Job
Repeat, exactly as written, every line from the one holding "Keep writing the" through the one holding "add('hills',V,F,M['hill'],smooth=True)". Leave out all other lines.

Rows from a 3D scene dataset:

+-------+

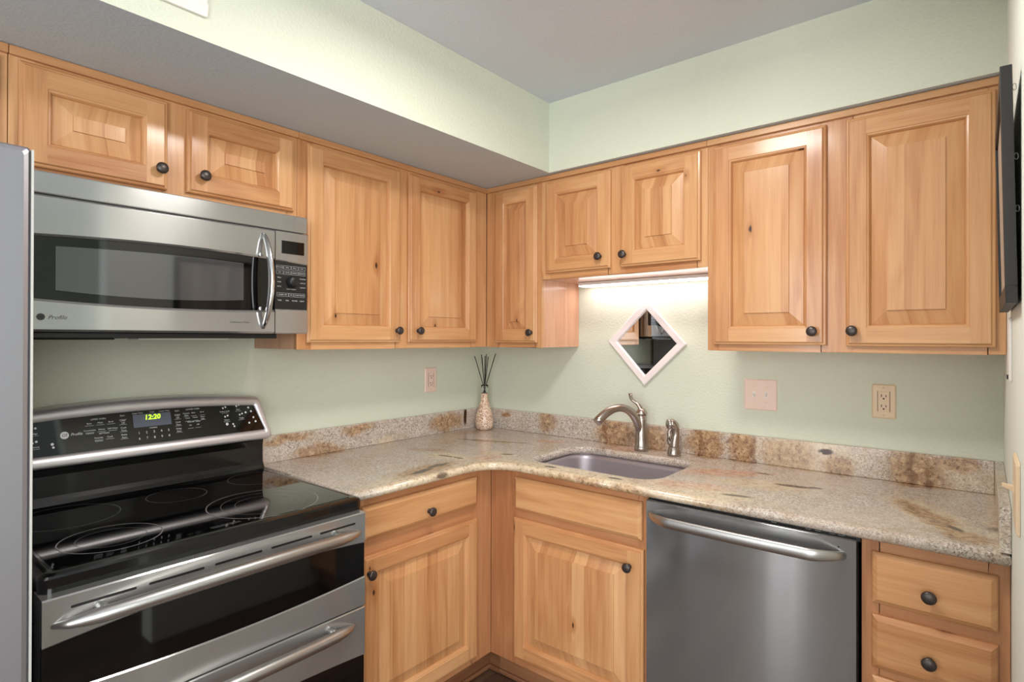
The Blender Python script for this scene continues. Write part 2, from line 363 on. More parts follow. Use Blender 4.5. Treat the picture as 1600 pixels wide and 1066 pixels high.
# ------------------------------------------------------------------ cabinetry
DU = .31                                   # depth to the face frame of the wall cabinets
def knob(T, u, v, w, parent):
    m = MB(T); m.lathe((u, v, w), [(.009, 0), (.009, .003), (.0065, .005), (.006, .012), (.009, .015), (.0155, .018), (.0165, .021), (.0155, .0245), (.012, .027), (.006, .0285), (.001, .029)], 'w', 20)
    return m.build('knob', 'bronze', parent)
def ringrect(u0, u1, v0, v1, o): return (u0+o, u1-o, v0+o, v1-o)
def door(T, u0, u1, v0, v1, w, parent, k=None, name='door', st=.056, label=None):
    m = MB(T); mu, mv = (u0+u1)/2, (v0+v1)/2
    prof = [(0, 0), (0, .011), (.0025, .0135), (.0075, .0145), (.009, .0175), (.011, .0195)]
    inner = [(st, .0195), (st+.002, .0175), (st+.006, .0165), (st+.009, .0115), (st+.011, .004)]
    offs = {}
    for side in 'LRTB': m.board('v' if side in 'LR' else 'u'); offs[side] = m.off
    cens = {'L': u0, 'R': u1-.05, 'T': v1-.05, 'B': v0}
    def q(side, pts):
        m.off = offs[side]; m.ax = 1 if side in 'LR' else 0; m.cen = cens[side]; m.face(pts)
    def rings(pf):
        for (o0, h0), (o1, h1) in zip(pf, pf[1:]):
            a, b = ringrect(u0, u1, v0, v1, o0), ringrect(u0, u1, v0, v1, o1)
            A = [(a[0], a[2]), (a[1], a[2]), (a[1], a[3]), (a[0], a[3])]; B = [(b[0], b[2]), (b[1], b[2]), (b[1], b[3]), (b[0], b[3])]
            for i, sd in enumerate('BRTL'):
                j = (i+1) % 4
                q(sd, [(*A[i], w+h0), (*A[j], w+h0), (*B[j], w+h1), (*B[i], w+h1)])
    rings(prof); rings(inner)
    o, h = .011, w+.0195; a = ringrect(u0, u1, v0, v1, o); i_ = ringrect(u0, u1, v0, v1, st)
    q('L', [(a[0], a[2], h), (i_[0], a[2], h), (i_[0], i_[2], h), (i_[0], i_[3], h), (i_[0], a[3], h), (a[0], a[3], h)])
    q('R', [(i_[1], a[2], h), (a[1], a[2], h), (a[1], a[3], h), (i_[1], a[3], h), (i_[1], i_[3], h), (i_[1], i_[2], h)])
    q('B', [(i_[0], a[2], h), (i_[1], a[2], h), (i_[1], i_[2], h), (i_[0], i_[2], h)])
    q('T', [(i_[0], i_[3], h), (i_[1], i_[3], h), (i_[1], a[3], h), (i_[0], a[3], h)])
    m.cen = u0; q('L', [(u0, v0, w), (u0, v1, w), (u1, v1, w), (u1, v0, w)])
    d = m.build(name, 'wood', parent)
    if label: d['label'] = label
    p = MB(T); p.board('v'); p.cen = u0+w
    bw = min(.042, (u1-u0-2*st)*.22)
    L = []
    for o, h in ((st+.0105, .002), (st+.0105, .005), (st+.0125, .006), (st+.011+bw, .0155), (st+.0118+bw, .0195)):
        r = ringrect(u0, u1, v0, v1, o); L.append([(r[0], r[2], w+h), (r[1], r[2], w+h), (r[1], r[3], w+h), (r[0], r[3], w+h)])
    p.loft(L, True, True); p.build('raised_panel', 'panel', d)
    if k: knob(T, k[0], k[1], w+.0195, d)
    return d
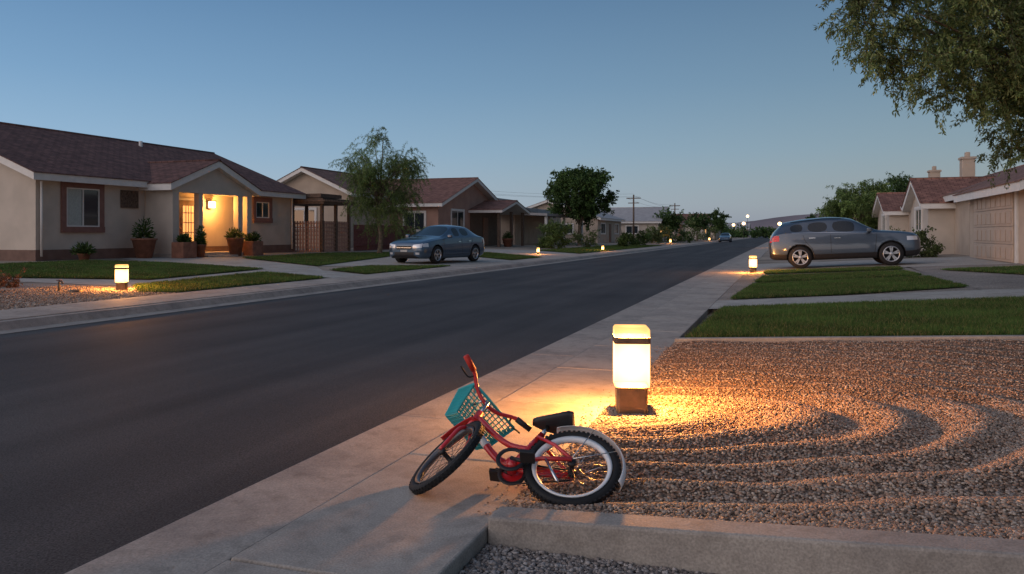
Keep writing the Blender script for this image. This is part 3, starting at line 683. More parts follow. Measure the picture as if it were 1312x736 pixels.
for i in range(330):
    y=random.uniform(210,270); x=random.uniform(-130,70)
    if -12<x<0 and y<250: x-=14
    hh=random.uniform(2,4.6)*(1.25 if random.random()<.15 else .8); w_=random.uniform(1.5,3.5); n=160; b=random.uniform(.6,1.2)
    d=rng.normal(size=(n,3)); d/=np.linalg.norm(d,axis=1,keepdims=True); d*=rng.uniform(.5,1,(n,1))
    PP.append(np.array([x,y,hh*.55])+d*np.array([w_,w_,hh*.5])); BB.append(np.full(n,b))
P=np.concatenate(PP); V,F,C=leaves_np(P,rng.normal(size=P.shape),.9,.3,DARK*1.2,np.concatenate(BB))
np_mesh('distant_trees',V,F,M['leaf'],None,cols=C)

V=[];F=[];n=120
for i in range(n):
    a=-75+150*i/(n-1); x=math.sin(math.radians(a))*1400; y=math.cos(math.radians(a))*1400
    hgt=17+9*math.sin(i*.21+2)+5*math.sin(i*.53)+3*math.sin(i*1.3)+2*random.random()
    if 0<a<12: hgt+=14*math.sin((a)/12*math.pi)
    V+=[(x*.93,y*.93,-2),(x,y,max(6,hgt)),(x*1.1,y*1.1,-2)]
for i in range(n-1):
    a=i*3; F+=[(a,a+3,a+4,a+1),(a+1,a+4,a+5,a+2)]
add('hills',V,F,M['hill'],smooth=True)

for (x,y,zt) in [(-18,100,6.2),(-18,140,6.6)]:
    p=root('utility_pole',(x,y,0)); tube('pole',[(x,y,0),(x,y,zt)],[.13,.09],M['wood'],p)
    box('crossarm',x-.9,x+.9,y-.06,y+.06,zt-.5,zt-.38,M['wood'],p)
    box('crossarm_b',x-.7,x+.7,y-.06,y+.06,zt-1.1,zt-1.0,M['wood'],p)
w_=root('power_lines',(-18,100,6)); L=[]
for dx,zz in ((-.8,5.75),(.8,5.75),(0,6.1)):
    pts=[(-18+dx,100+40*i/10,zz+.3*i/10-.5*math.sin(math.pi*i/10)) for i in range(11)]; L.append((pts,.01))
    pts=[(-36+dx+18*i/10,70+30*i/10,zz+.2-.5*math.sin(math.pi*i/10)) for i in range(11)]; L.append((pts,.008))
tubes('wires',L,M['blackpl'],w_,n=4)

def pot(x,y,z,r,hh,name='potted_plant',pal=DARK,pr=.35,ph=.5,square=False):
    p=root(name,(x,y,z))
    if square: box('planter',x-r,x+r,y-r*1.3,y+r*1.3,z,z+hh,M['terracotta'],p,bevel=.02)
    else: lathe('pot',[(0,z),(r*.65,z),(r,z+hh*.9),(r*1.1,z+hh*.9),(r*1.1,z+hh),(r*.9,z+hh),(r*.85,z+hh*.85),(0,z+hh*.85)],M['terracotta'],p,center=(x,y,0),n=20)
    n=420; d=rng.normal(size=(n,3)); d/=np.linalg.norm(d,axis=1,keepdims=True); d[:,2]=np.abs(d[:,2])
    P=np.array([x,y,z+hh])+d*np.array([pr,pr,ph])*rng.uniform(.15,1,(n,1))
    V,F,C=leaves_np(P,d+rng.normal(0,.4,(n,3)),.16,.025,pal); np_mesh('leaves',V,F,M['leaf'],p,cols=C)
pot(-22.4,23.45,.34,.42,.75,pr=.35,ph=.75)
pot(-21.5,24.5,.34,.28,.6,pr=.2,ph=.25,square=True); pot(-21.5,25.4,.34,.2,.5,pr=.15,ph=.7)
pot(-21.6,27.6,.34,.34,.75,pr=.4,ph=.35,pal=GREEN); pot(-21.5,28.6,.34,.28,.6,pr=.3,ph=.35,square=True)
pot(-22.2,20.6,.34,.2,.25,pr=.35,ph=.3); pot(-19.5,56,.3,.4,.6)

# ---------------------------------------------------------------- bollard lamps
def m_shade(s=1.0):
    m=bpy.data.materials.new('frosted_shade'); m.use_nodes=True; nt=m.node_tree; nt.nodes.clear()
    o=nt.nodes.new('ShaderNodeOutputMaterial'); mx=nt.nodes.new('ShaderNodeMixShader'); t=nt.nodes.new('ShaderNodeBsdfTransparent'); e=nt.nodes.new('ShaderNodeEmission')
    tc=nt.nodes.new('ShaderNodeTexCoord'); vm=nt.nodes.new('ShaderNodeVectorMath'); vm.operation='DISTANCE'; vm.inputs[1].default_value=(0,0,.34*s)
    nt.links.new(tc.outputs['Object'],vm.inputs[0])
    mr=nt.nodes.new('ShaderNodeMapRange'); mr.inputs[1].default_value=.12*s; mr.inputs[2].default_value=.27*s; mr.inputs[3].default_value=10.0; mr.inputs[4].default_value=2.0
    nt.links.new(vm.outputs['Value'],mr.inputs[0]); nt.links.new(mr.outputs[0],e.inputs[1])
    t.inputs[0].default_value=(1,.93,.85,1); e.inputs[0].default_value=(1,.50,.16,1); mx.inputs[0].default_value=.55
    nt.links.new(t.outputs[0],mx.inputs[1]); nt.links.new(e.outputs[0],mx.inputs[2]); nt.links.new(mx.outputs[0],o.inputs[0]); return m
SH={}
def rect_ring(w,ch):
    return [(-w+ch,-w),(w-ch,-w),(w,-w+ch),(w,w-ch),(w-ch,w),(-w+ch,w),(-w,w-ch),(-w,-w+ch)]
def prism(name,levels,m,parent,ch=.02,cap=True):
    V=[];F=[]
    for z,w in levels: V+=[(a,b,z) for a,b in rect_ring(w,ch)]
    for i in range(len(levels)-1):
        for k in range(8): F.append((i*8+k,i*8+(k+1)%8,(i+1)*8+(k+1)%8,(i+1)*8+k))
    if cap: F.append(tuple(range(7,-1,-1))); F.append(tuple(range((len(levels)-1)*8,len(levels)*8)))
    return add(name,V,F,m,parent,world=False,bevel=.003)
def bollard(x,y,z,s=1.0,rot=0.2,e=22):
    r=root('bollard_lamp',(x,y,z)); r.rotation_euler=(0,0,rot)
    if s not in SH: SH[s]=m_shade(s)
    sh=SH[s]; c=.016*s
    S=lambda L:[(a*s,b*s) for a,b in L]
    prism('base',S([(-.08,.104),(.17,.104)]),M['bronze'],r,c)
    prism('collar',S([(.171,.110),(.185,.110)]),M['bronze'],r,c)
    prism('shade',S([(.187,.118),(.48,.118)]),sh,r,c,cap=False)
    prism('band',S([(.482,.122),(.525,.122)]),M['bronze'],r,c,cap=False)
    prism('cap_glass',S([(.527,.119),(.575,.119),(.59,.11)]),sh,r,c)
    l=bpy.data.lights.new('bulb','POINT'); l.energy=e; l.color=(1,.40,.085); l.shadow_soft_size=.05*s
    o=bpy.data.objects.new('bulb',l); COL.objects.link(o); o.parent=r; o.location=(0,0,.42*s)
    return r
bollard(BX,BY,0.02,1.0,.27,620)
bollard(-12.3,12.3,zl(-12.3),.85,.5,420)
bollard(-12.6,41.2,zl(-12.6),.6,.2,160); bollard(-11.2,51,zl(-11.2),.6,.1,160); bollard(-12.2,91,zl(-12.2),.9,.1,220)
bollard(-0.95,26.6,.02,.9,.2,400); bollard(-1.0,75,.02,.9,.2,200); bollard(-11.3,130,.1,1,.2,200); bollard(-0.9,120,.02,1,.2,200)
def streetlight(x,y,hh):
    r=root('street_lamp',(x,y,0)); tube('post',[(x,y,0),(x,y,hh)],[.08,.05],M['blackpl'],r)
    lathe('globe',[(0,hh-.01),(.3,hh+.09),(.42,hh+.37),(.3,hh+.63),(0,hh+.75)],M['lampglow'],r,center=(x,y,0),n=16)
for (x,y,hh) in [(-12,165,3),(-1,190,3.2),(2,210,3.4),(-10,215,3.6),(5,240,4),(-14,240,3.5),(-22,200,3.4),(-11,262,6.5),(12,235,4.4)]: streetlight(x,y,hh)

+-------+

Result for this exercise
Keep writing the Blender script for this image. This is part 3, starting at line 683. More parts follow. Measure the picture as if it were 1312x736 pixels.
for i in range(330):
    y=random.uniform(210,270); x=random.uniform(-130,70)
    if -12<x<0 and y<250: x-=14
    hh=random.uniform(2,4.6)*(1.25 if random.random()<.15 else .8); w_=random.uniform(1.5,3.5); n=160; b=random.uniform(.6,1.2)
    d=rng.normal(size=(n,3)); d/=np.linalg.norm(d,axis=1,keepdims=True); d*=rng.uniform(.5,1,(n,1))
    PP.append(np.array([x,y,hh*.55])+d*np.array([w_,w_,hh*.5])); BB.append(np.full(n,b))
P=np.concatenate(PP); V,F,C=leaves_np(P,rng.normal(size=P.shape),.9,.3,DARK*1.2,np.concatenate(BB))
np_mesh('distant_trees',V,F,M['leaf'],None,cols=C)

V=[];F=[];n=120
for i in range(n):
    a=-75+150*i/(n-1); x=math.sin(math.radians(a))*1400; y=math.cos(math.radians(a))*1400
    hgt=17+9*math.sin(i*.21+2)+5*math.sin(i*.53)+3*math.sin(i*1.3)+2*random.random()
    if 0<a<12: hgt+=14*math.sin((a)/12*math.pi)
    V+=[(x*.93,y*.93,-2),(x,y,max(6,hgt)),(x*1.1,y*1.1,-2)]
for i in range(n-1):
    a=i*3; F+=[(a,a+3,a+4,a+1),(a+1,a+4,a+5,a+2)]
add('hills',V,F,M['hill'],smooth=True)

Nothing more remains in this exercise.